Electric fields created by charged particles

[perfection256]

Homework Statement

At a particular moment, three small charged balls, one negative and two positive,are located as shown in Figure 13.46. Q1 = 1 nC, Q2 = 5 nC, and Q3 = -2 nC.

Remember that you must first convert all quantities to S.I. units. 1 nC = 1 nanocoulomb = 1e-9 C.

(a1) What is the electric field at the location of Q1, due to Q2?
(a2) What is the electric field at the location of Q1, due to Q3?


(c1) What is the electric field at location A, due to Q1?
(c2) What is the electric field at location A, due to Q2?
(c3) What is the electric field at location A, due to Q3?
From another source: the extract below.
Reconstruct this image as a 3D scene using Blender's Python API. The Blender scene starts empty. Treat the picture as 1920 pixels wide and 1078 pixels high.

(d) An alpha particle (He2+, containing two protons and two neutrons) is released from rest at location A. At the instant the particle is released, what is the electric force on the alpha particle, due to Q1, Q2 and Q3?

Homework Equations

|E|= kq/|r^2|

The Attempt at a Solution

(a1) (9e^9)(5x10^-9)/(.0016) *<0,.04,0>= <0,1125,0>
(a2) (9e^9)(-2x10^-9)/(.0009) * <.03,0,0>=<300,0,0>

(c1) (9e^9)(1x10^-9)/(.0009)* <.03,0,0>=<300,0,0>
(c2) (9e^9)(5x 10^-9)/(.0025)* <.03,.04,0>=<540,720,0>
(c3) (9e^9)(-2x 10^-9)/(.0016)* <0,.04,0)=<0,-450,0>

 

[__JR__]

The equation you need here is $$E = \frac{kq}{r^2} * \hat{r}$$, where k is the permitivity of free space.

$$\hat{r}$$ represents the radial unit vector from the point charge to the point where you are calculating the electric field, and shouldn't have a magnitude. (I think your * < x,y,z> is indicating that you're multiplying by a magnitude, which would be incorrect).

Also, since this is a vector field, use their coordinate system and stay consistent.

 

[thomate1]

(d) The electric force on the alpha particle would be the sum of the individual electric forces from Q1, Q2, and Q3. Since the alpha particle has a positive charge, it would experience a repulsive force from Q1 and Q2, and an attractive force from Q3. The magnitude of the total electric force can be calculated using the formula F = qE, where q is the charge of the alpha particle and E is the total electric field at location A. The direction of the force would depend on the direction of the individual electric fields at location A.